La ciudad nos impone un ritmo de vida trepidante: nos obliga a vivir a caballo entre el «ser» y el «desear». Nos movemos constantemente impulsados por un deseo que nos incita a traspasar límites. En la mayoría de los casos, creemos superar barreras que durante siglos sólo han existido en la mente del ser humano, pero que hemos visualizado como reales. Hemos logrado un objetivo: convertirnos en arquitectos de sueños. Y es ese proceso de construcción el que nos permite esculpir una nueva identidad: democrática, cosmopolita y, ante todo, veloz.
Desde que Aristóteles definiera el concepto de ciudad como ‘núcleo plural’, el ser humano ha ido desarrollando un sinfín de mecanismos distintos con el objetivo de ser aceptado por la colectividad; confiando, de esta manera, en que el ideal de felicidad dejaría de ser una mera utopía. Cada día, la urbe nos propone nuevos retos: Tecnología, sanidad, cultura, comunicación, velocidad… Metas con las que soñamos a diario y que nos ayudan a afianzar nuestra propia identidad como integrantes del espacio urbano. Creemos en lo que somos porque creemos en lo que podemos llegar a ser.
Con el transcurso de los años, hemos convertido nuestras ciudades en espacios desde los que dibujamos nuestros proyectos y cada uno de nuestros anhelos más íntimos. Pensamos, con demasiada frecuencia, que si algo es bueno para nosotros también lo será para el resto de los seres humanos. Pero, en este avance vertiginoso, a veces, olvidamos que desconocemos a esos individuos que forman parte de aquel ideal colectivo que soñamos.
¿Mantenemos algún vínculo con ellos?
¿Nuestro sueño plural ha dado paso a un individualismo feroz?
¿Qué define, entonces, nuestra identidad como ser humano?

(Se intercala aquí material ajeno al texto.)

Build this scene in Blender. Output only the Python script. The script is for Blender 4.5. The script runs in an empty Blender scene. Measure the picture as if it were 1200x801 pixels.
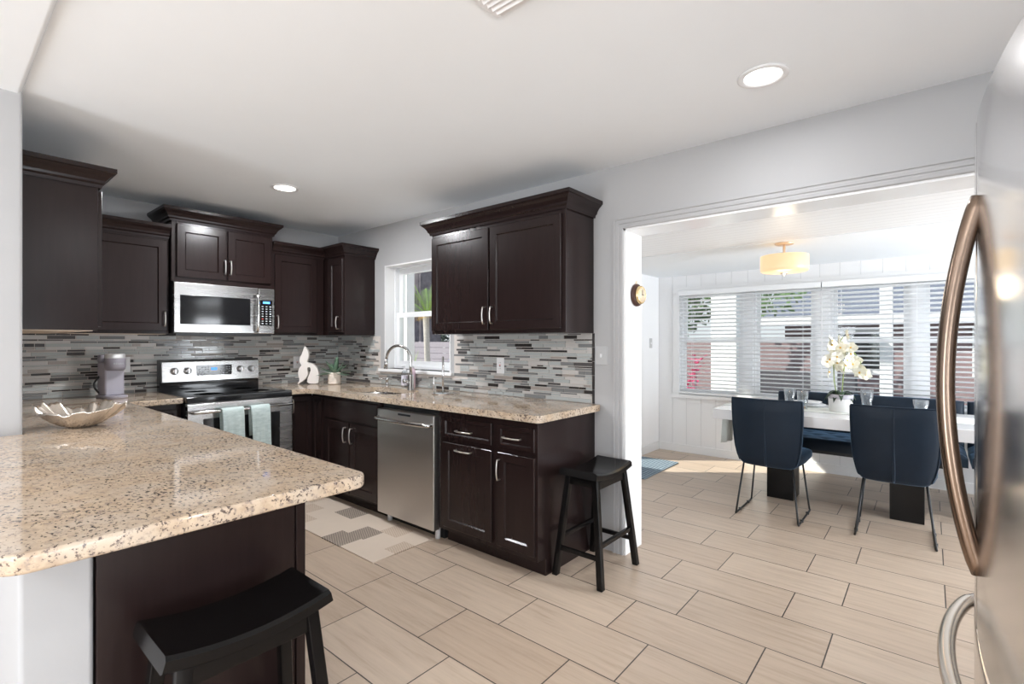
import bpy, bmesh, math, random
from mathutils import Vector, Matrix, noise
random.seed(11)
PI = math.pi
S = bpy.context.scene
COL = S.collection

# ------------------------------------------------------------------ camera, world, sun, exposure
cd = bpy.data.cameras.new('camera'); cam = bpy.data.objects.new('camera', cd); COL.objects.link(cam)
cam.location = (0, 0, 1.314)
cam.rotation_euler = (PI / 2, 0, math.radians(40.14 - 90))
cd.sensor_width = 36.0; cd.lens = 581.0 / 1200.0 * 36.0
cd.shift_y = -0.5 / 1200.0
cd.clip_start = 0.02
S.camera = cam
S.view_settings.view_transform = 'Standard'
S.view_settings.look = 'None'
S.view_settings.exposure = -0.04
S.view_settings.gamma = 1.0
S.view_settings.use_curve_mapping = False
SKY_STRENGTH = 1.0
SUN_STRENGTH = 8.0
CAN_POWER = 14.0
ROOM_FILL_POWER = 14.0
FILL_POWER = 130.0   # energy of the unseen area lights added to brighten the rooms
def fill_light(name, loc, aim, w, h, energy):
    l = bpy.data.lights.new(name, 'AREA'); l.shape = 'RECTANGLE'; l.size = w; l.size_y = h; l.energy = energy; l.color = (0.88, 0.94, 1.0)
    o = bpy.data.objects.new(name, l); COL.objects.link(o); o.location = loc
    o.rotation_euler = Vector(aim).to_track_quat('-Z', 'Z').to_euler()
fill_light('added_fill', (-4.1, -1.5, 0.85), (1, 0, 1.0), 2.5, 1.0, FILL_POWER)  # added fills behind the camera, tilted up to lift the ceiling
fill_light('added_fill', (-4.1, 2.1, 0.85), (1, 0, 1.0), 2.5, 1.0, FILL_POWER)
fill_light('added_fill', (-1.9, -4.1, 0.55), (0, 1, 1.0), 2.5, 1.0, FILL_POWER)
fill_light('added_fill', (1.3, -4.1, 0.55), (0, 1, 1.0), 2.1, 1.0, FILL_POWER)
fill_light('added_fill', (4.4, -3.1, 0.95), (0, 1, 0.25), 2.2, 1.7, FILL_POWER * 1.45)  # added fill out of view, brightens the dining room

W = bpy.data.worlds.new('world'); S.world = W; W.use_nodes = True
wn = W.node_tree.nodes; wl = W.node_tree.links
bg = wn['Background']
tc = wn.new('ShaderNodeTexCoord'); sx = wn.new('ShaderNodeSeparateXYZ'); cr = wn.new('ShaderNodeValToRGB')
wl.new(tc.outputs['Generated'], sx.inputs[0]); wl.new(sx.outputs['Z'], cr.inputs[0])
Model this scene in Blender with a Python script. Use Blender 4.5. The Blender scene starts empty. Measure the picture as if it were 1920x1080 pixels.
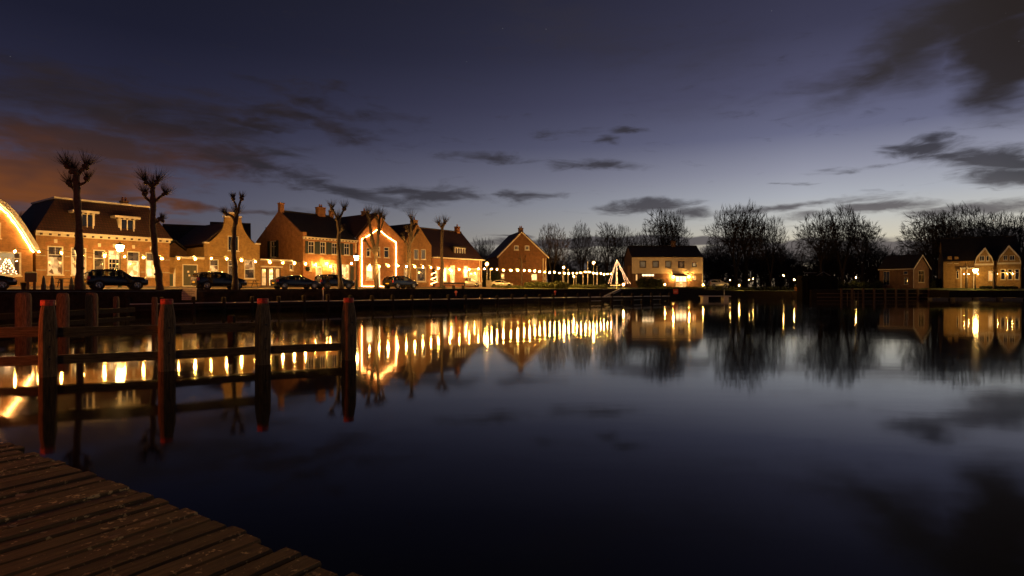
import bpy, math, random
import numpy as np
from mathutils import Vector, Matrix
from mathutils.geometry import tessellate_polygon
R = math.radians
C = bpy.context.scene.collection
S = bpy.context.scene
random.seed(7)
F = 1100.0; CX = 960.0; CY = 540.5; EYE = 2.2

# ------------------------------------------------------------------ camera
cam = bpy.data.cameras.new('camera'); cam_o = bpy.data.objects.new('camera', cam); C.objects.link(cam_o)
cam.sensor_width = 36; cam.lens = 36*F/1920; cam.clip_end = 6000; cam.clip_start = .05
cam_o.location = (0, 0, EYE); cam_o.rotation_euler = (R(90), 0, 0)
S.camera = cam_o
S.render.engine = 'CYCLES'
S.view_settings.view_transform = 'Standard'; S.view_settings.look = 'None'
S.view_settings.exposure = 0; S.view_settings.gamma = 1; S.view_settings.use_curve_mapping = False
S.cycles.use_denoising = True
S.cycles.use_light_tree = True
S.cycles.sample_clamp_indirect = 6
S.cycles.sample_clamp_direct = 0
S.cycles.max_bounces = 6; S.cycles.transparent_max_bounces = 12
S.cycles.caustics_reflective = False; S.cycles.caustics_refractive = False

# ------------------------------------------------------------------ world: dusk sky with clouds
W = bpy.data.worlds.new('World'); S.world = W; W.use_nodes = True
def build_sky():
    nt = W.node_tree; nt.nodes.clear(); N = nt.nodes; L = nt.links
    def m(op, a, b=None, c=None, clamp=False):
        n = N.new('ShaderNodeMath'); n.operation = op; n.use_clamp = clamp
        for i, v in enumerate((a, b, c)):
            if v is None: continue
            if isinstance(v, (int, float)): n.inputs[i].default_value = v
            else: L.new(v, n.inputs[i])
        return n.outputs[0]
    def mr(v, a, b, c=0, d=1, smooth=True):
        n = N.new('ShaderNodeMapRange'); n.interpolation_type = 'SMOOTHSTEP' if smooth else 'LINEAR'
        L.new(v, n.inputs[0])
        for i, x in enumerate((a, b, c, d)): n.inputs[i+1].default_value = x
        return n.outputs[0]
    def comb(x, y, z=0):
        n = N.new('ShaderNodeCombineXYZ')
        for i, v in enumerate((x, y, z)):
            if isinstance(v, (int, float)): n.inputs[i].default_value = v
            else: L.new(v, n.inputs[i])
        return n.outputs[0]
    def noise(vec, scale, detail=4, rough=.55, dist=0):
        n = N.new('ShaderNodeTexNoise'); L.new(vec, n.inputs['Vector'])
        n.inputs['Scale'].default_value = scale; n.inputs['Detail'].default_value = detail
        n.inputs['Roughness'].default_value = rough; n.inputs['Distortion'].default_value = dist
        return n.outputs['Fac']
    def ramp(v, stops):
        n = N.new('ShaderNodeValToRGB'); L.new(v, n.inputs[0]); e = n.color_ramp.elements
        while len(e) > 1: e.remove(e[-1])
        for i, (p, c) in enumerate(stops):
            q = e[0] if i == 0 else e.new(p)
            q.position = p; q.color = (*c, 1)
        return n.outputs[0]
    def mix(f, a, b):
        n = N.new('ShaderNodeMix'); n.data_type = 'RGBA'; n.clamp_factor = True
        if isinstance(f, (int, float)): n.inputs[0].default_value = f
        else: L.new(f, n.inputs[0])
        for k, v in ((6, a), (7, b)):
            if isinstance(v, tuple): n.inputs[k].default_value = (*v, 1)
            else: L.new(v, n.inputs[k])
        return n.outputs[2]
    tc = N.new('ShaderNodeTexCoord'); sp = N.new('ShaderNodeSeparateXYZ'); L.new(tc.outputs['Generated'], sp.inputs[0])
    x, y, z = sp.outputs
    az = m('ARCTAN2', x, y)
    hor = m('SQRT', m('ADD', m('MULTIPLY', x, x), m('MULTIPLY', y, y)))
    el = m('ARCTAN2', z, hor)
    ela = m('ABSOLUTE', el)
    e1 = m('MULTIPLY', ela, 1/1.0)      # radians up to 1
    # elevation ramps (linear colours)
    dusk_l = ramp(e1, [(0, (.085, .075, .085)), (.07, (.095, .09, .115)), (.13, (.074, .073, .112)), (.19, (.046, .046, .084)),
                       (.26, (.0225, .0225, .048)), (.36, (.0118, .0125, .0275)), (.5, (.0085, .0092, .0175)), (1, (.004, .0045, .009))])
    dusk_r = ramp(e1, [(0, (.60, .42, .25)), (.035, (.68, .56, .40)), (.075, (.64, .59, .47)), (.105, (.54, .54, .51)), (.14, (.41, .43, .48)), (.18, (.285, .295, .375)),
                       (.235, (.138, .145, .232)), (.30, (.082, .083, .148)), (.38, (.046, .046, .086)), (.48, (.029, .029, .056)), (1, (.007, .0075, .013))])
    f = m('POWER', mr(az, -.58, .46, 0, 1, False), 1.45)
    back = mr(az, 1.0, 2.3, 1, 0)
    f = m('MULTIPLY', f, back)
    col = mix(f, dusk_l, dusk_r)
    # cloud coordinates: stretch along the horizon
    P = comb(az, m('MULTIPLY', el, 2.6))
    wob = noise(P, 5, 4, .6)
    wob2 = noise(comb(m('ADD', az, 7.3), m('MULTIPLY', el, 2.6)), 5, 4, .6)
    fine = noise(comb(az, m('MULTIPLY', el, 4.2)), 13, 8, .64, .6)
    def masks(clouds, amt):
        aw = m('ADD', az, m('MULTIPLY', m('SUBTRACT', wob, .5), amt*1.5))
        ew = m('ADD', el, m('MULTIPLY', m('SUBTRACT', wob2, .5), amt*.5))
        tot = None
        for (px, py, hw, hh, rot, dens) in clouds:
            r = (px-CX)/F; a0 = math.atan(r); e0 = math.atan((CY-py)/F/math.sqrt(1+r*r))
            sa = math.cos(a0)**2; se = math.cos(a0)
            ca, sn = math.cos(R(rot)), math.sin(R(rot))
            da = m('SUBTRACT', aw, a0); de = m('SUBTRACT', ew, e0)
            u = m('ADD', m('MULTIPLY', da, ca*F/(hw*sa)), m('MULTIPLY', de, sn*F/(hw*sa)))
            v = m('SUBTRACT', m('MULTIPLY', de, ca*F/(hh*se)), m('MULTIPLY', da, sn*F/(hh*se)))
            d = m('SQRT', m('ADD', m('MULTIPLY', u, u), m('MULTIPLY', v, v)))
            k = m('MULTIPLY', m('SUBTRACT', 1.25, m('MULTIPLY', d, .85)), dens)
            k = m('MAXIMUM', k, 0.0)
            tot = k if tot is None else m('MAXIMUM', tot, k)
        return tot
    crisp = [(915,298,88,13,-2,1.0),(1128,314,95,11,-2,1.0),(1137,264,36,9,0,1.0),(1182,243,42,8,0,.9),(1050,250,70,14,0,.55),
             (640,352,190,17,-7,1.15),(800,362,150,13,-4,1.15),(960,367,110,8,0,1.0),(520,322,150,14,-10,.9),(520,290,110,12,-8,.7),
             (1190,388,110,15,2,1.2),(1290,400,100,9,-2,1.0),(1470,388,210,8,3,1.0),(1650,391,190,12,2,1.1),(1830,390,160,19,3,1.25),(1890,380,90,10,0,1),
             (1735,280,95,20,-4,1.3),(1750,256,45,18,0,1.2),(1790,300,90,14,-6,1.1),(1885,303,130,26,-6,1.35),(1910,325,110,24,0,1.3),(1570,320,80,6,-3,.55),(1495,342,55,3,-2,.7),(1620,215,45,6,0,.45),
             (1850,352,90,4,0,.6)]
    soft = [(1640,130,190,34,20,.95),(1750,75,180,60,22,1.15),(1905,100,130,110,0,1.4),(1880,20,220,80,0,1.3),(1545,158,110,20,5,.7),(1905,190,70,40,0,.8),(1700,155,140,26,8,.6)]
    faint = [(1080,60,230,70,-8,.6),(1330,110,170,60,0,.5),(1300,190,200,40,0,.35)]
    left = [(230,215,360,62,-6,.9),(60,340,330,75,0,1.35),(570,232,170,26,-4,.95),(610,188,150,18,-8,.8),(400,300,260,32,-6,.8),(150,270,330,40,-3,1.1),
            (300,392,300,14,0,1.0),(480,246,150,14,0,.9),(60,430,300,30,0,1.0)]
    low = [(1180,455,330,12,0,1.3),(1480,470,260,24,0,1.3),(1690,470,170,19,0,1.4),(960,446,110,4,0,.7),(1740,512,30,4,0,1.0),(1880,450,160,30,0,1.2),(1330,490,250,16,0,1.2),
           (1640,534,120,5,0,.9),(900,500,300,30,0,1.2)]
    fn = m('SUBTRACT', fine, .5)
    dl = mr(m('ADD', masks(left, .26), m('MULTIPLY', fn, 1.5)), .1, 1.15)
    # left clouds catch the orange of the town
    heat = m('MULTIPLY', mr(el, .25, .12), mr(az, -.30, -.68))
    ccl = mix(heat, (.0195, .0145, .0165), (.175, .052, .0105))
    ccl = mix(mr(el, .42, .2), (.014, .013, .019), ccl)
    var = m('MULTIPLY', mr(noise(P, 7, 3), .36, .62), .6)
    ccl = mix(var, ccl, (.030, .021, .023))
    col = mix(m('MULTIPLY', dl, .92), col, ccl)
    df = mr(m('ADD', masks(faint, .2), m('MULTIPLY', fn, .9)), .1, 1.1)
    col = mix(m('MULTIPLY', df, .5), col, (.034, .030, .038))
    dlo = mr(m('ADD', masks(low, .07), m('MULTIPLY', fn, 1.2)), .45, .9)
    ccm = mix(f, (.052, .046, .050), (.088, .076, .086))
    col = mix(m('MULTIPLY', dlo, .9), col, ccm)
    dc = mr(m('ADD', masks(crisp, .10), m('MULTIPLY', fn, 2.5)), .2, 1.3)
    ccc = mix(f, (.024, .022, .030), (.062, .055, .064))
    ccc = mix(m('MULTIPLY', mr(el, .10, .22), f), ccc, (.022, .020, .026))
    ccc = mix(mr(az, .66, .74), ccc, (.016, .014, .017))
    ccc = mix(m('MULTIPLY', mr(el, .15, .11), mr(az, .3, .5)), ccc, (.10, .088, .094))
    col = mix(m('MULTIPLY', dc, .88), col, ccc)
    ds = mr(m('ADD', masks(soft, .14), m('MULTIPLY', fn, .8)), .05, 1.3)
    ccs = mix(mr(az, .56, .72), (.032, .027, .029), (.020, .0145, .0105))
    col = mix(m('MULTIPLY', ds, .93), col, ccs)
    # a few faint stars high up
    vo = N.new('ShaderNodeTexVoronoi'); vo.inputs['Scale'].default_value = 34; L.new(tc.outputs['Generated'], vo.inputs['Vector'])
    st = m('MULTIPLY', m('LESS_THAN', vo.outputs['Distance'], .022), mr(el, .12, .4))
    cl = N.new('ShaderNodeMix'); cl.data_type = 'RGBA'; cl.blend_type = 'ADD'; L.new(m('MULTIPLY', st, .06), cl.inputs[0]); L.new(col, cl.inputs[6]); cl.inputs[7].default_value = (1, 1, 1, 1)
    col = cl.outputs[2]
    bg = N.new('ShaderNodeBackground'); L.new(col, bg.inputs[0]); bg.inputs[1].default_value = 1.0
    out = N.new('ShaderNodeOutputWorld'); L.new(bg.outputs[0], out.inputs[0])
build_sky()
W.cycles.sampling_method = 'MANUAL'; W.cycles.sample_map_resolution = 512

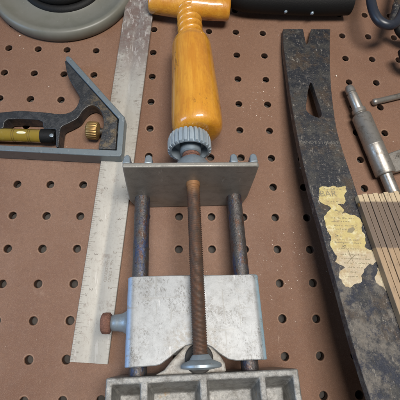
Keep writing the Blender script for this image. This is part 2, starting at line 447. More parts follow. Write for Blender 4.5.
M['grip'] = a.done()
M['dust'] = Mat("pale_dust", (.70, .64, .56), .8).done()

# ------------------------------------------------------------------ pegboard
TH = .19
bm = bmesh.new()
NS = 24
for i in range(-5, 18):
    for j in range(-12, 12):
        cx, cy = i + random.uniform(-.006, .006), j + random.uniform(-.006, .006)
        r = .116 + random.uniform(-.003, .004)
        rough = [1 + random.uniform(-.03, .03) for _ in range(NS)]
        sq, top, lip, bot = [], [], [], []
        for k in range(NS):
            th = 2 * math.pi * k / NS + math.pi / NS * 0; c, s = math.cos(th), math.sin(th)
            q = .5 / max(abs(c), abs(s))
            sq.append(bm.verts.new((i + c * q, j + s * q, 0)))
            top.append(bm.verts.new((cx + c * (r + .014) * rough[k], cy + s * (r + .014) * rough[k], 0)))
            lip.append(bm.verts.new((cx + c * r * rough[k], cy + s * r * rough[k], -.014)))
            bot.append(bm.verts.new((cx + c * r, cy + s * r, -TH)))
        for k in range(NS):
            k2 = (k + 1) % NS
            bm.faces.new((sq[k], sq[k2], top[k2], top[k])); bm.faces.new((top[k], top[k2], lip[k2], lip[k]))
            bm.faces.new((lip[k], lip[k2], bot[k2], bot[k]))
bmesh.ops.remove_doubles(bm, verts=bm.verts, dist=.0005)
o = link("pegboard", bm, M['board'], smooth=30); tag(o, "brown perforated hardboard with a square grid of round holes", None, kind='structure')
bm = bmesh.new(); box(bm, -6, 18, -13, 12, -TH - .30, -TH - .08)
o = link("backing_surface", bm, M['backing']); tag(o, "dark dusty surface seen through the holes", None, kind='structure')

# ------------------------------------------------------------------ vise with wooden handle
VM = ((0.9994883458, 0.0319815827, 0.0), (-0.0316723636, 0.9898247421, -0.1387221729), (-0.0044365547, 0.1386512107, 0.9903313379))
VO = Vector((5.37584512, -0.45938851, 1.6))
vm = Matrix(VM).transposed().to_4x4(); vm.translation = VO * S
vise = thing("vise", "rusty screw vise with yellow wooden cross handle lying in the middle of the pegboard", "vise", None, mat=vm)
# wooden handle (barrel leans a little to the side of the screw)
A0 = Vector((.20, 1.62, 0)); A1 = Vector((.125, 5.15, -.02)); ad = (A1 - A0).normalized()
bm = bmesh.new()
lathe(bm, A0, ad, [(-.06, .30), (-.06, .50), (-.03, .60), (.03, .67), (.12, .715), (.3, .742), (.6, .745), (1.2, .725), (2.0, .695), (2.8, .67), (3.30, .65), (3.42, .64), (3.46, .615),
                   (3.48, .60), (3.52, .605), (3.57, .59), (3.66, .53), (3.73, .46), (3.80, .42)], 56)
hb = link("handle", bm, M['wood'], vise, smooth=60)
bm = bmesh.new()
prof = []
T = 1.50
for k in range(121):
    t = T * k / 120; prof.append((t, .37))
def spiral(t, r, th):
    ph = (t / .285 + th / (2 * math.pi)) % 1.0
    return r + .19 * (abs(math.sin(math.pi * ph)) ** .8) - .13
lathe(bm, A0 + ad * 3.64, ad, prof, 40, spiral)
link("spiral_neck", bm, M['wood'], vise, smooth=80)
bm = bmesh.new()
bc = Vector((.12, 7.02, 0)); bd = Vector((1, -.12, 0)).normalized()
lathe(bm, bc - bd * 1.42, bd, [(0, .30), (.02, .34), (.08, .375), (.5, .405), (1.0, .43), (1.25, .46), (1.42, .475), (1.6, .46), (1.85, .43), (2.3, .415), (2.78, .39), (2.84, .35), (2.86, .30)], 40)
link("cross_bar", bm, M['wood'], vise, smooth=60)
# serrated collar
bm = bmesh.new()
def gear(t, r, th): return r * (1 + (.03 if math.sin(th * 26) > -.45 else -.12)) if .02 < t < .47 and r > .5 else r
lathe(bm, (-.06, .98, 0), (0, 1, 0), [(.26, .30), (.26, .45), (.0, .51), (.0, .56), (.03, .595), (.30, .60), (.46, .56), (.52, .45), (.52, .2)], 208, gear)
link("serrated_collar", bm, M['zinc_bright'], vise, smooth=30)
bm = bmesh.new(); lathe(bm, (-.03, .90, 0), (0, 1, 0), [(0, .25), (.03, .29), (.20, .30), (.34, .30), (.9, .28)], 36)
link("sleeve", bm, M['zinc'], vise)
bm = bmesh.new(); lathe(bm, (-.02, .5, 0), (0, 1, 0), [(0, .22), (.30, .22), (.31, .245), (.38, .245), (.40, .22), (.45, .22)], 32)
link("neck", bm, M['rust'], vise)
bm = bmesh.new(); lathe(bm, (0, .12, .02), (0, 1, 0), [(0, .56), (.2, .54), (.38, .48), (.52, .38), (.60, .28), (.63, .2)], 36)
link("boss", bm, M['zinc'], vise, smooth=60)
# end plate: outline in x/z, thickness in y
def plate_xz(bm, pts, y0, y1):
    a = [bm.verts.new((x, y0, z)) for x, z in pts]; b = [bm.verts.new((x, y1, z)) for x, z in pts]; n = len(pts)
    bm.faces.new(a); bm.faces.new(b[::-1])
    for i in range(n): bm.faces.new((a[i], b[i], b[(i + 1) % n], a[(i + 1) % n]))
bm = bmesh.new()
plate_xz(bm, [(-1.74, .90), (-1.78, .2), (-1.84, -1.0), (-1.74, -1.45), (-1.60, -1.58), (1.48, -1.58), (1.58, -1.40), (1.645, -1.0), (1.645, .2), (1.635, .82), (1.58, .86)], 0, .13)
ep = link("end_plate", bm, M['plate'], vise, bevel=.035, seg=3)
for x in (-1.66, -1.12, 1.02, 1.52):
    bm = bmesh.new()
    prism(bm, [(x - .10, .132), (x + .10, .132), (x + .085, .36), (x + .02, .43), (x - .07, .38)], -1.2, lambda X, Y: .86 + random.uniform(-.02, .02) - (Y - .132) * .22)
    link("rib", bm, M['zinc'], vise, bevel=.03)
for x0, x1, z in ((-1.44, -1.44, -.90), (1.235, 1.235, -.92)):
    bm = bmesh.new()
    lathe(bm, (x0, .2, z), (0, -1, 0), [(0, .213), (4.9, .213)], 32)
    link("guide_rod", bm, M['rod'], vise)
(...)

Si nuestros antepasados habitasen hoy las ciudades no sabrían utilizar el móvil ni Internet. Probablemente, muchos de ellos no sabrían interpretar un plano de carreteras, ni subir al metro o facturar en un aeropuerto. Indudablemente, el avance tecnológico ha mejorado nuestras vidas.
Hemos inventado un nuevo concepto de ciudad y podemos decir, con satisfacción, que hemos evolucionado. Pero, quizás, también haya llegado el momento de tomar un respiro, de mirar atrás y pensar en aquello que hemos abandonado en nuestra aventura. Como diría Erich Fromm en su libro El arte de amar, vivimos con la obsesión de ser rescatados de la soledad, aunque para ello tengamos que sacrificar nuestros propios sentimientos, nuestra propia percepción del mundo; en definitiva, nuestra propia identidad. Pero es posible que aún estemos a tiempo de construir lazos auténticos y de cuidar nuestros huertos.
Tal vez, entonces, dejaremos de ser arquitectos de sueños. Dejaremos de vivir en ciudades habitadas por soledades compartidas, por pequeñas parcelas de aquello que anhelamos ser. Podremos reinventar una nueva urbe que se nutra de sentimientos individuales, de experiencias vitales, de nuestra necesidad de ser, simplemente, seres humanos.